Problème de visibilité
Il faudra donc zapper plus loin que le No 2 pour trouver trace du hockey. Les dirigeants du hockey suisse sont convaincus que ce n'est qu'une petite adaptation pour les téléspectateurs. «Mais je suis conscient que c'est un problème, concède Jérémy Seydoux. Cela pose d'autres questions quant à la manière dont les chaînes sont agencées par les différents fournisseurs. Ce n'est pas le débat qui nous intéresse aujourd'hui, mais c'est un fait que nous perdons une certaine visibilité.»
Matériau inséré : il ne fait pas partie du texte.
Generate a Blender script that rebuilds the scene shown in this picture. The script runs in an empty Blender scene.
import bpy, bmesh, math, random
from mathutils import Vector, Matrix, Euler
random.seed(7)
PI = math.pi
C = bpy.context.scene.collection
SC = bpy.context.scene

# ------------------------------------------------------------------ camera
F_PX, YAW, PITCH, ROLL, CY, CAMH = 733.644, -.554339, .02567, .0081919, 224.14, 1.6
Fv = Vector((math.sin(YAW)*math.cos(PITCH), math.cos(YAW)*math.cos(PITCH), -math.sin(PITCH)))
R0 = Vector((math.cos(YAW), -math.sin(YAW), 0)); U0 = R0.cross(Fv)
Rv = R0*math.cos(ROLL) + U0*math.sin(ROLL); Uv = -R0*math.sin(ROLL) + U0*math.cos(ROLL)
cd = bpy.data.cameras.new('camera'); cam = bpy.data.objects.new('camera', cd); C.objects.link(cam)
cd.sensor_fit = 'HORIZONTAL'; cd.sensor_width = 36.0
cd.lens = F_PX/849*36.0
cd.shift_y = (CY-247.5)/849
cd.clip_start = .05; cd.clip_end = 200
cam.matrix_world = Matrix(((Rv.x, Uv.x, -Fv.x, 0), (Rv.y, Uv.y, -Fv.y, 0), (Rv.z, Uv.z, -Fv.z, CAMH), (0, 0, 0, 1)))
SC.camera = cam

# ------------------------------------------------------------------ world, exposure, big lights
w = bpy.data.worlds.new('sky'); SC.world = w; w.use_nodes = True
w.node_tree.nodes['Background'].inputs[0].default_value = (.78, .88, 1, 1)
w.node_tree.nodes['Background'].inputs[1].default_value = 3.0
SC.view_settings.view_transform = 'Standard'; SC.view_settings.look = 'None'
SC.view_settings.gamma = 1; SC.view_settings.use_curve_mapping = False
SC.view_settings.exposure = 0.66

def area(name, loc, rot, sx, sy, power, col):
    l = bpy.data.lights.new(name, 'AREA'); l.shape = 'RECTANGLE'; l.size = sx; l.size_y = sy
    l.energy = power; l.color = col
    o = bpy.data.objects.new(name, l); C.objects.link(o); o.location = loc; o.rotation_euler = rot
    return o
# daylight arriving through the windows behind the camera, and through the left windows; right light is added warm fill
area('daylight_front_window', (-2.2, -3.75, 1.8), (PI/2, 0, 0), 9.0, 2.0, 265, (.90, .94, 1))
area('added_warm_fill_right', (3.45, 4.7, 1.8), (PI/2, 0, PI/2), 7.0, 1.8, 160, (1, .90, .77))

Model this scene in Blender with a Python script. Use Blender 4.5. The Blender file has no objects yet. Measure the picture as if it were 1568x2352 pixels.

Du côté de la RTS, on se veut fataliste. «Voilà où mène la privatisation, se désole Massimo Lorenzi. Au final, c'est la promotion de ce sport qui est moins bonne. Ce n'est pas un mot tabou, la promotion. Mais qu'a-t-on voulu en signant ce contrat avec des partenaires privés? Les dirigeants n'y ont probablement pas pensé et aujourd'hui, on paie cette décision. Priver les chaînes de la SSR du direct de la finale, c’est nuire à la promotion du hockey et c’est, à mon sens, une lourde erreur à terme.»
Concrètement, Léman Bleu diffusera le signal de la chaîne spécialisée MySports avant et pendant les matches. En saison régulière, la chaîne genevoise avait organisé ses propres plateaux pour entourer les matches. Ce n'est plus le cas désormais. «C'est on ne peut plus simple avec notre flux qui sera repris intégralement, précise Alex Burkhalter, rédacteur en chef du canal dédié au hockey sur glace. Dès que les rencontres seront décisives, nous assurerons également une présence en patinoire.»
Restes dorénavant à savoir si le téléspectateur «lambda» trouvera le chemin de Léman Bleu ou non. C'est l'un des enjeux de cette fin de saison. «Mais pour nous, c'est une magnifique occasion de faire connaître notre produit, conclut Jérémy Seydoux. Nous avons un contrat sur plusieurs années et cette affiche va nous aider à créer le réflexe de venir chez nous voir les matches de hockey.»